Long story short, I ended up writing my own stuff in English anyway. You can check out all the texts I’ve written in the last few years through my personal page. My English will never stop sounding “odd” to native English speakers, but maybe that gives my texts some freshness. Besides, Nabokov pulled it off, so why can’t I? Some people have told me that they enjoy the stuff I’m writing these days, and that’s as much success as I was ever likely to get.

Anyway, I wanted to mention three things I’ve been interested in lately. Randall Carlson posted through the After Skool channel an interesting talk about the origins of Halloween. He relies on the works of researchers from previous centuries, who had been bothered by the uncanny fact that the Day of the Dead and similarly themed festivities were celebrated pretty much in the same dates in extremely distant locations and by cultures that weren’t in contact with each other. For example, when the ancient Spanish first met the Peruvians, they realized to their astonishment that both shared the 2nd of November as the Day of the Dead. Long-dead researchers, now mostly “cancelled” due to wrongthink but whose research can be accessed at least physically, studied cultures around the world and came to the conclusion that these festivities were based on some unknown event that happened in the distant past. Randall Carlson suggests that the event is the Younger Dryas cataclysm, for which we now have lots of evidence, and the details he brings up about these cultures’ practices and beliefs suggest so. I wasn’t on board with some of his speculation, but you don’t have to agree with everything.

Leire, the deranged protagonist of my ongoing novel We’re Fucked, mentioned ages ago that if she found the drive to do so, she’d love to make a video game that was more or less a modern version of Tarn Adams’ Dwarf Fortress, but likely without all the Tolkienesque fantasy stuff. For those who don’t know, Dwarf Fortress was an artisan project that started back in 2006 by a likely autistic man, and that consisted on an extremely detailed simulation of a fantasy world. The result is hard to explain, but it became the grandfather of a whole genre of games, of which Rimworld may be the most successful modern version. However, I was never entirely on board with Rimworld, because it doesn’t feature height layers; height-based structures, mining, etc. have been so vital to human development that colony builders that don’t feature it don’t feel right to me. The creator of Rimworld argued that it would have been too computationally expensive to implement it in his game, and that whole thing bothered me so much that 3-4 years ago I went through the trouble of programming a 3D-based pathfinding algorithm myself: here’s the link. However, it was written in Python; through the process of developing that I realized how flawed the programming language is, which ended up becoming a rant in my current novel.

Unfortunately, Dwarf Fortress was so graphically unpleasant (based on ASCII characters) and with such an abysmal interface that despite its gloriousness, I hadn’t been able to get back to it in years. However, the Adams brothers have been working to modernize it and release it on Steam, and it’s coming out on the sixth of December.

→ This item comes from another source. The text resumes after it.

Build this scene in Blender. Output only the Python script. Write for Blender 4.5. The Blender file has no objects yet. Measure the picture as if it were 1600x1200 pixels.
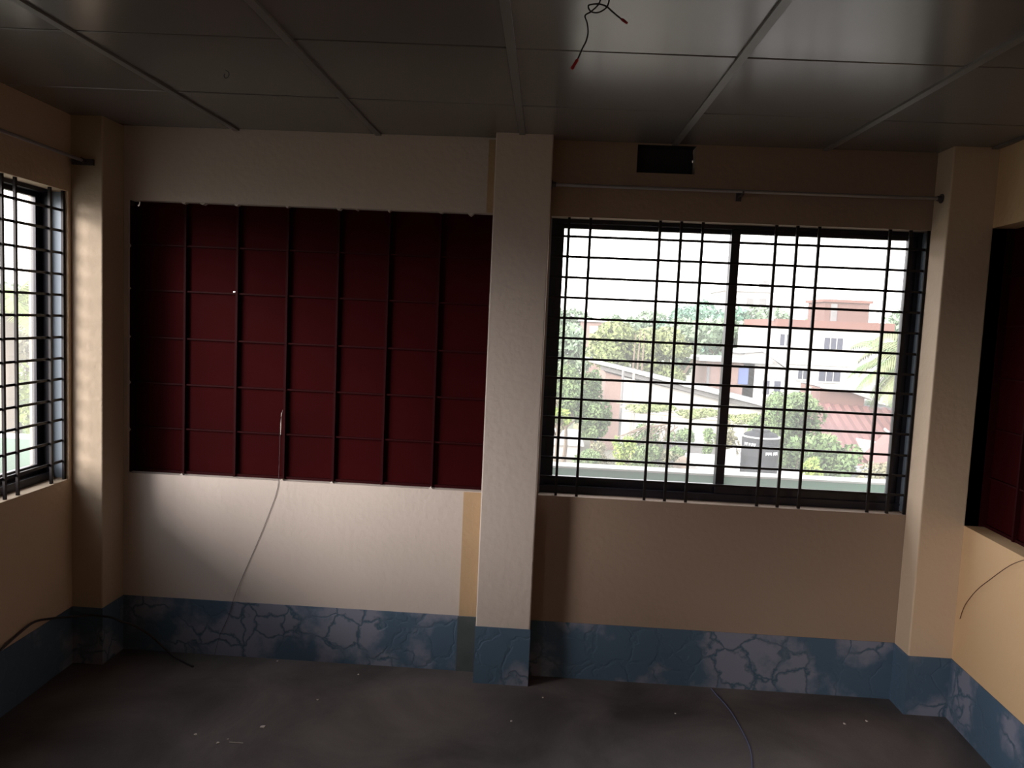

The last thing I wanted to mention was Chainsaw Man. Its protagonist, Denji, is wild and deranged, and plenty of the visuals and interactions between the characters are strange and absurd. I couldn’t imagine any production company adaptating this story successfully. However, Mappa has been knocking it out of the park.

The latest episode, number four, features the fight between Denji and the Leech Devil, the first one in which we get a real sense of how unhinged and feral our boob-obsessed protagonist is. The cinematography and animation have been consistently incredible. The voice actors are giving their all as well, but that’s to be expected: the Japanese seem to have the most passionate VAs in the world. 10/10, would smell Power’s shit.